**WRITTEN REQUEST**
Please give back word for word the lines below, from the first one through the one with "return Color(r, g, b).linear_to_srgb()".

Start of SOURCE MATERIAL

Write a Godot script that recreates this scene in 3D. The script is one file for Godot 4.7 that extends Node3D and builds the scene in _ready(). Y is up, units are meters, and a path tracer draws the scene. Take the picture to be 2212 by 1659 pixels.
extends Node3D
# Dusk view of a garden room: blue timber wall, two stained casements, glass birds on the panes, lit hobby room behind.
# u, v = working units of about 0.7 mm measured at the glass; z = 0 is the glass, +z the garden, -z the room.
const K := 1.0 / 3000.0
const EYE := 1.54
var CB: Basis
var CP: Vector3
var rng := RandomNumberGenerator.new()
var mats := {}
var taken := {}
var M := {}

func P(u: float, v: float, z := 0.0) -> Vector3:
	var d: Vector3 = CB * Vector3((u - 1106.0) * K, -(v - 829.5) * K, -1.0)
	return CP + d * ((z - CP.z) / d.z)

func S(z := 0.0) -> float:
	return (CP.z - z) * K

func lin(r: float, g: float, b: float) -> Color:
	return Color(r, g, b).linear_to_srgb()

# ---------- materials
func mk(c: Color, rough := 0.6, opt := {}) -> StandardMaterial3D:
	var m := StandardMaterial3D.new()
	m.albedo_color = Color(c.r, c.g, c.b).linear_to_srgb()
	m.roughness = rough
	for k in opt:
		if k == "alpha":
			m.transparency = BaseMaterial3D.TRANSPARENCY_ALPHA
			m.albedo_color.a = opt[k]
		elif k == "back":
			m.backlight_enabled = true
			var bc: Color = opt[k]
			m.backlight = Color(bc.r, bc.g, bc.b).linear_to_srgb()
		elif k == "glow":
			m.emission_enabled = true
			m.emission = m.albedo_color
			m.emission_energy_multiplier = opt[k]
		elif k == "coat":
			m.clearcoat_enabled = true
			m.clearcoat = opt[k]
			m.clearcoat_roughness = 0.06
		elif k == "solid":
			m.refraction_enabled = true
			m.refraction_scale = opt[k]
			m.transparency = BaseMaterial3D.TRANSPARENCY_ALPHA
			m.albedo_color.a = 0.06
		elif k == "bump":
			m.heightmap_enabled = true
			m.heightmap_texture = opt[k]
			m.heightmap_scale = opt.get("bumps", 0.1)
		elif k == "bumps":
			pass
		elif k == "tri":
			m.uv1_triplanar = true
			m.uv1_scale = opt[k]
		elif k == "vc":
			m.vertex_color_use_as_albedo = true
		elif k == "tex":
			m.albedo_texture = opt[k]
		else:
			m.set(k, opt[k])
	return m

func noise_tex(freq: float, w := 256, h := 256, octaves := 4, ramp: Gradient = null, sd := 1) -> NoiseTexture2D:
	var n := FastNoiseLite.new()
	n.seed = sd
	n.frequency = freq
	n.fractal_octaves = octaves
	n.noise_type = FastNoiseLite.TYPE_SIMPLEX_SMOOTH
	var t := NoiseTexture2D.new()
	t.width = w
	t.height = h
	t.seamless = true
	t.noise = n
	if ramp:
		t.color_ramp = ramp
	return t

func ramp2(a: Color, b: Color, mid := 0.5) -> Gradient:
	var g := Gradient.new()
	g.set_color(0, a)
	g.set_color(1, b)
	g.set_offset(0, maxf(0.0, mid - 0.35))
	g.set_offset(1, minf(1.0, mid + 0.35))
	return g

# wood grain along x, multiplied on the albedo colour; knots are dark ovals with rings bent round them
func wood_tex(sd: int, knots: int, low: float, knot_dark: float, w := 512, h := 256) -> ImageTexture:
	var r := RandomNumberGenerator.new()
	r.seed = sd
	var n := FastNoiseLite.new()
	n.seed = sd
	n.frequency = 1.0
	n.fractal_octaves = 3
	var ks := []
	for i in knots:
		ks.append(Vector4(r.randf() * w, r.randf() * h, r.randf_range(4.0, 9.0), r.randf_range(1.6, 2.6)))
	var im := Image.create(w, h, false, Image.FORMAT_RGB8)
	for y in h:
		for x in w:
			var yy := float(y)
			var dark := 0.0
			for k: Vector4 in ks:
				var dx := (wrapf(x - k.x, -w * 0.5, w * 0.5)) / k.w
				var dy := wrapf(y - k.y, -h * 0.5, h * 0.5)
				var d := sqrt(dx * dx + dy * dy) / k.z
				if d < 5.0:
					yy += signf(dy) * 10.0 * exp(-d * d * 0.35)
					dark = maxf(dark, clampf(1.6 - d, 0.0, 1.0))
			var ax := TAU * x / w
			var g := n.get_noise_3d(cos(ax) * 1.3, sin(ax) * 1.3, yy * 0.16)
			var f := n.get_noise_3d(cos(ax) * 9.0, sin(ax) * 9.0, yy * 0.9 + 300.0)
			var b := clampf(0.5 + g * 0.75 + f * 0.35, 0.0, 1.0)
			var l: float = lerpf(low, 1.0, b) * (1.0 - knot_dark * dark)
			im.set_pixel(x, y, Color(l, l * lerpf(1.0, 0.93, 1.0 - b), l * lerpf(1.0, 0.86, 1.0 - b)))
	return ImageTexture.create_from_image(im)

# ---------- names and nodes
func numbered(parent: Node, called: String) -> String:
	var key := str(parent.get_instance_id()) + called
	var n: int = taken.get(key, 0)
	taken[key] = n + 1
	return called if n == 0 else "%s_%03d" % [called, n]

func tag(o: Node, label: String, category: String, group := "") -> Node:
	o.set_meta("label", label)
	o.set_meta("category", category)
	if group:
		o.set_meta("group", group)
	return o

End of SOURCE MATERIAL

**FINAL RESULT**
Write a Godot script that recreates this scene in 3D. The script is one file for Godot 4.7 that extends Node3D and builds the scene in _ready(). Y is up, units are meters, and a path tracer draws the scene. Take the picture to be 2212 by 1659 pixels.
extends Node3D
# Dusk view of a garden room: blue timber wall, two stained casements, glass birds on the panes, lit hobby room behind.
# u, v = working units of about 0.7 mm measured at the glass; z = 0 is the glass, +z the garden, -z the room.
const K := 1.0 / 3000.0
const EYE := 1.54
var CB: Basis
var CP: Vector3
var rng := RandomNumberGenerator.new()
var mats := {}
var taken := {}
var M := {}

func P(u: float, v: float, z := 0.0) -> Vector3:
	var d: Vector3 = CB * Vector3((u - 1106.0) * K, -(v - 829.5) * K, -1.0)
	return CP + d * ((z - CP.z) / d.z)

func S(z := 0.0) -> float:
	return (CP.z - z) * K

func lin(r: float, g: float, b: float) -> Color:
	return Color(r, g, b).linear_to_srgb()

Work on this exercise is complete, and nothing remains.